El fuego arde sobre la tierra, destructor y purificador. Quedan de esta tierra quemada, las cenizas. Son estas el testigo de lo que se ha consumido, de la lucha, del caos, del tiempo. Y así, son símbolo del renacer, del anhelo.
Terra Veritas surge como un diálogo entre la experiencia personal del artista y una profunda reflexión sobre la historia de la humanidad en el contexto del Antropoceno. Esta muestra aborda la relación íntima de Vargas y su herencia, donde también explora el legado problemático del capitalismo, la ambición y las vicisitudes de la condición humana.
Vargas se centra en la historia de la historia, ofreciendo una mirada crítica y personal sobre los relatos transmitidos acerca de la transformación de las estructuras de poder que lo han configurado. Inicia su recorrido con obras magnánimas como las Pirámides de Giza y la Muralla China, que representan el poder y grandeza de sus respectivas civilizaciones; de arquitectura excepcional. Sin embargo, para Juan de Dios evidencian la ambición de los imperios, y así, el sacrificio de la vida humana para crear edificaciones simbólicas que trascendían la razón. Estas piezas las yuxtapone con el Coliseo Romano y Angkor Wat, ambos monumentos que reflejan la majestuosidad de las civilizaciones antiguas y perpetúan su herencia en el tejido mismo de la historia humana.
Construcciones creadas después de Cristo, que como sus predecesores, necesitaron de tantos para su concepción y desarrollo. La modernidad, una promesa de evolución y transformación de un pasado problemático crea nuevos entornos humanos y destruye los antiguos, acelera el ritmo general de la vida, disponiendo de formas inéditas de poder colectivo y aún así recae sobre los patrones de ese legado incierto. Walter Benjamin propone en las Tesis sobre la Filosofía de la Historia, que la historia no es una marcha triunfal, sino más bien una serie de catástrofes y rupturas, lo que refleja una visión más trágica y fragmentada de la condición humana. Esto concierne al artista, por lo cual la obra central de la exposición, Tierra quemada, es un mapa desdibujado donde las líneas rojas insinúan las formas de continentes estáticos. Este evidencia una retícula compuesta por placas de cenizas cuyas tonalidades varían de forma orgánica cuando se comparan una a la otra. Un vestigio de la civilización contemporánea; un pentagrama sin compás.
Casi como un presagio, Vargas advierte de este mundo víctima del Antropoceno. Es una cartografía simbólica que desafía la lógica convencional, puesto que los océanos se convierten en parajes desolados y las tierras en cenizas, evocando así un mundo transformado irreversiblemente por la intervención humana.

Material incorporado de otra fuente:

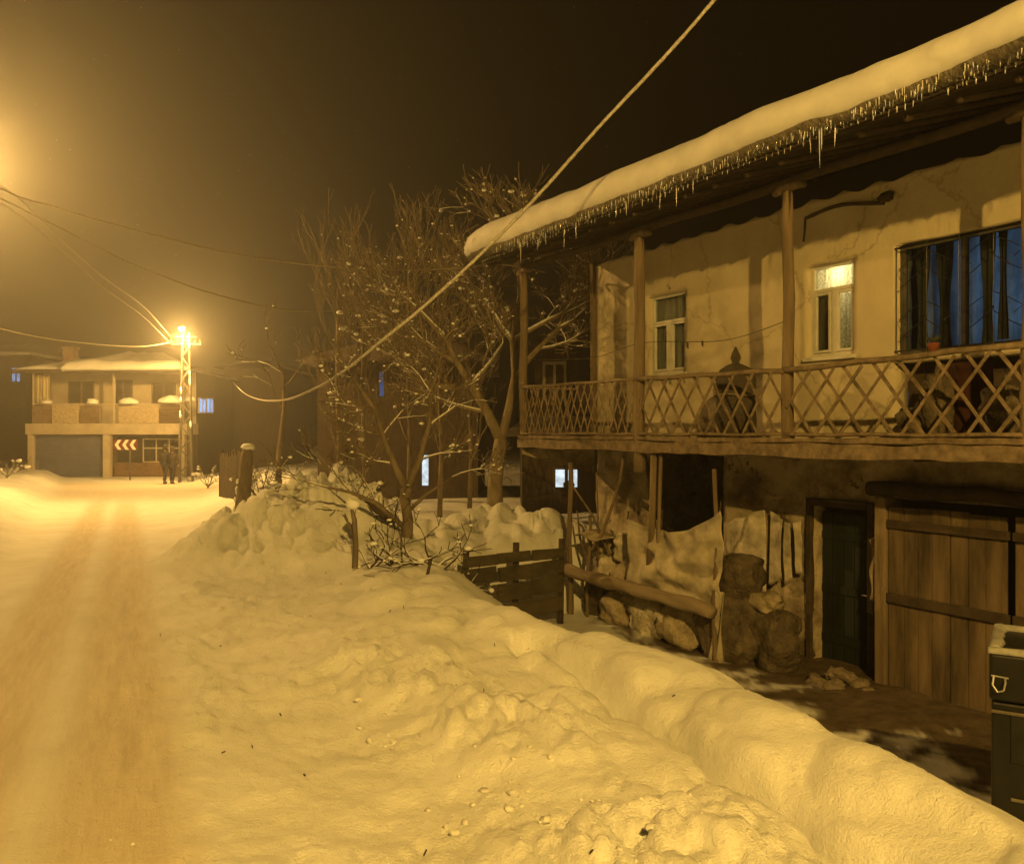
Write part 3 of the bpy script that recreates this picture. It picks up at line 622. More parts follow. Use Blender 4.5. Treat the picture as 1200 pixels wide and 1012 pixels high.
for i in range(nx+1):
    for k in (4, 3, 2, 1): q_ = b.v[i*pr+k] if k < 4 else tuple(.55*b.v[i*pr+3][c]+.45*b.v[i*pr+4][c]-(0, .012, 0)[c] for c in range(3)); j_ = .02*mnoise.noise(Vector((q_[0]*20, k, 0))); b2_.v.append((q_[0], q_[1]-(.002 if k == 4 else .004 if k == 3 else -.02)+j_*.4*(k != 4), q_[2]-(.014 if k in (3, 2) else .0 if k == 4 else -.0)*(1+60*max(0, j_)*(k == 3))-.012*(k == 2)))
for i in range(nx):
    for k in range(3): a = i*4+k; b2_.f.append((a, a+1, a+5, a+4))
b2_.build('shaded_ice_lip', LIPSHADE, snr, True)
# ragged frozen underside, short drips and the long icicles
def icicle(mb, x, y, z, L, r):
    k = 5; sl = random.uniform(-.003, .003); mb.tube([(x+sl*j*L/.2, y, z-L*j/k) for j in range(k+1)], [r*(1-(j/k))**.7*random.uniform(.85, 1.1)+.0012 for j in range(k+1)], 5)
fr_ = MB(); x = SX0+.9
while x < RX1-.3:
    amp = .5+.5*mnoise.noise(Vector((x*1.3, 2, 0)))
    y = RY-.17+random.uniform(-.07, .1); icicle(fr_, x, y, RZ+.17+random.uniform(-.02, .02), random.uniform(.03, .10)+.06*max(0, amp-.3)*random.random(), random.uniform(.0035, .007)); x += random.uniform(.007, .02)
x = SX0+.2
while x < RX1-.1:
    if random.random() < .8: icicle(fr_, x, RY-.055, RZ+.10, random.uniform(.02, .075), random.uniform(.005, .010))
    x += .085
tag(fr_.build('icicle_fringe', ICE, snr, True), kind='stuff')
for k in range(26):
    x = random.uniform(.4, RX1-1.2) if k > 5 else 1.25+k*.15; m_ = MB(); icicle(m_, 0, 0, 0, random.choice((.16, .2, .24, .3, .42))*(random.uniform(.8, 1.1)), random.uniform(.005, .010)); m_.build('icicle', ICE, snr, True, loc=(x, RY-.12+random.uniform(-.05, .05), RZ+.16))
# ================================================================ things by the house
HA = math.atan2(-.865, .502); HM = Matrix.Translation((.19, 15.36, ZB)) @ Matrix.Rotation(HA, 4, 'Z')
def HL(x, y, z=0): return HM @ Vector((x, y, z))
def hthing(name, label, cat, x, y, z=0, group=None, rz=0): return thing(name, label, cat, HL(x, y, z), HA+rz, group)
# enclosure under the balcony: x from 1.5 (u=668) to 4.75 (u=840)
xa, xb = hx(668, 0), hx(840, 0)
G0 = .0
for i, (x, y, zt, lab, rad) in enumerate(((xa, 0, 2.7, 'tall thin grey pole at the left end of the sack pen under the balcony', .045), (xa+.32, .1, 1.85, 'crooked forked stick leaning behind the left end of the log rail', .03), (xb, -.02, 2.72, 'pale pole holding the right edge of the hanging tarpaulin', .035))):
    t = hthing('pole', lab, 'pole', x, y, G0, 'poles of the pen under the balcony'); m_ = MB()
    m_.tube([(0+.03*math.sin(k*1.1+i), .01*k*(i == 1), zt*k/8-.15) for k in range(9)], [rad*(1.1-.03*k) for k in range(9)], 7, wob=.1); m_.build('shaft', WOOD, t, True)
    if i == 1:
        m_ = MB(); m_.tube([(0, .05, .9), (-.25, .05, 1.3), (-.33, .05, 1.75)], [.024, .02, .012], 6); m_.build('fork', WOOD, t, True)
t = hthing('log_rail', 'long pale sawn log lying across the front of the sack pen below the tarpaulin', 'rail', xa, -.12, G0)
m_ = MB(); L = xb-xa
m_.tube([(-.1+(L+.15)*k/14, .012*math.sin(k*1.2), 0.80-.06*k/14+.01*math.sin(k*2.1)) for k in range(15)], [.10+.012*math.sin(k*1.7) for k in range(15)], 10, wob=.04); m_.build('log', mat('log_pale', (.15, .115, .08), .85, 0, 5, .6, 30, col2=(.31, .25, .18), stretch=(.2, 1, 1)), t, True)
# tarpaulin
tx0, tx1 = hx(738, 0), hx(848, 0)
t = hthing('tarpaulin', 'creased pale tarpaulin hung between two poles under the balcony', 'tarpaulin', tx0, -.05, G0)
TP = cloth('tarp', (.40, .36, .28), .1, 2.2, (1, 1, 1)); W = tx1-tx0; m_ = MB()
def tarpf(u, v):
    zt = 1.76 - .13*math.sin(max(0, u)*math.pi)**.8 + .28*u**3; zb = .80-.04*u+.05*math.sin(u*7)
    z = lerp(zt, zb, v); y = .07*math.sin(u*5+v*3)+.05*math.sin(math.hypot(u-1, v)*22)*(1-v*.4)+.06*mnoise.noise(Vector((u*5, v*4, 2)))+.035*math.sin((u+v*1.3)*9)+.07*(.3-abs(mnoise.noise(Vector((u*4+v*2, v*3-u, 7)))))+.03*abs(mnoise.noise(Vector((u*11, v*8, 3))))
    return (W*u+.05*math.sin(v*5)*(u > .9), y*(.35+.65*math.sin(math.pi*min(1, max(0, u)))), z)
m_.grid(tarpf, 60, 40); solid(m_.build('sheet', TP, t, True), .004)
m_ = MB()
for u in (0.0, 1.0): m_.tube([tarpf(u, 0), tuple(Vector(tarpf(u, 0))+Vector((.0, .02, .12)))], .012, 5)
m_.build('tie', WOODD, t)
# a second narrow sheet dangling at its right
t = hthing('torn_cloth', 'narrow torn strip of pale cloth hanging down to the ground right of the tarpaulin', 'cloth', tx1-.12, -.0, G0)
m_ = MB(); m_.grid(lambda u, v: (.22*(u-.5)*(1-.3*math.sin(v*3))+.03*math.sin(v*4), .04*math.sin(u*9+v*5), .98-.93*v), 12, 30); solid(m_.build('sheet', TP, t, True), .004)
# sacks
SK = [mat('sack_a', (.20, .165, .115), .9, 0, 5, .9, 22, col2=(.42, .36, .26), bdist=.03), mat('sack_b', (.36, .32, .25), .85, 0, 5, .9, 20, col2=(.62, .57, .47), bdist=.03), mat('sack_c', (.05, .04, .028), .9, 0, 5, .9, 22, col2=(.15, .12, .085), bdist=.03)]
def sack(x, y, z, w, d, h, mi, lab, rz=0, grp='sacks piled under the balcony', tie=True, tilt=0):
    t = hthing('sack', lab, 'sack', x, y, z, grp, rz); m_ = MB(); s = int(x*10+z*7)
    seg, ring = 32, 20; i0 = len(m_.v)
    for a in range(ring+1):
        v = a/ring; ph = math.pi*v
        for b in range(seg):
            th = 2*math.pi*b/seg; cs, sn = math.cos(th), math.sin(th)
            cx = abs(cs)**.65*(1 if cs > 0 else -1); sy = abs(sn)**.65*(1 if sn > 0 else -1); rr_ = math.sin(ph)**.45 if 0 < a < ring else .02
            k = 1+.42*mnoise.noise(Vector((cs*1.6+s, sn*1.6, v*3)))+.22*mnoise.noise(Vector((cs*4+s, sn*4, v*7)))-.12*abs(mnoise.noise(Vector((cs*3+s, sn*3+v*5, v*2))))
            m_.v.append((w/2*cx*rr_*k, d/2*sy*rr_*k, h/2*(1-math.cos(ph))+.05*h*mnoise.noise(Vector((cs*2, sn*2, v*2+s)))+tilt*cx*.1))
            if v > .45: q_ = m_.v[-1]; g_ = 1+.07*(v-.45)*2*math.cos(11*th+s+3*mnoise.noise(Vector((cs*2, sn*2, s)))); m_.v[-1] = (q_[0]*g_, q_[1]*g_, q_[2])
    for a in range(ring):
        for b in range(seg): b1 = (b+1) % seg; m_.f.append((i0+a*seg+b, i0+a*seg+b1, i0+(a+1)*seg+b1, i0+(a+1)*seg+b))
    m_.build('bag', SK[mi], t, True)
    if tie:
        m_ = MB(); m_.tube([(0, 0, h*.93), (.01, 0, h*1.02), (.0, .0, h*1.05), (.05, .02, h*1.16)], [.06, .03, .025, .06], 8, wob=.2); m_.build('tied_neck', SK[mi], t, True)
    return t
S = xa
sack(S+.35, .45, .0, .7, .5, .62, 2, 'dark brown sack at the bottom left corner of the pen')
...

A su vez, esta superficie se remite tanto a la construcción del mundo como al trabajo artesanal de su padre, un obrero cuya labor y habilidad para alinear baldosas lo marcó profundamente. Esta obra aborda también la relación padre e hijo, y del redescubrimiento de la propia historia a través del acto de crear.
Creciendo en una casa desordenada pero marcada por el meticuloso trabajo del padre, Vargas recuerda cómo lo observaba colocar las baldosas con precisión, una imagen que quedó grabada en su memoria. Esa contemplación infantil fue el primer encuentro con la práctica del dibujo y el orden, dos elementos que se entrelazan en su obra actual. Sin embargo, también fue fuente de conflicto, pues mientras su padre trabajaba con manos endurecidas y manchadas por su oficio, el artista, obsesionado con la limpieza, siempre buscaba mantenerse al margen de ese desorden. Al trabajar con ceniza en esta exposición, se ve forzado a ensuciarse, a conectar físicamente con su material y, de alguna manera, a reconciliarse con aquellos recuerdos de infancia y el legado de su padre.
La exposición no solo es un testimonio de las contradicciones humanas, sino también una reflexión sobre la capacidad del arte para trascender lo personal y conectarse con lo colectivo.
Se transmuta la ausencia en existencia. Las cosas de este mundo surgen del fuego y, de manera inevitable, regresan a él, completando su ciclo. Y así, como entre Juan de Dios y su padre, hay una reconciliación de saberes.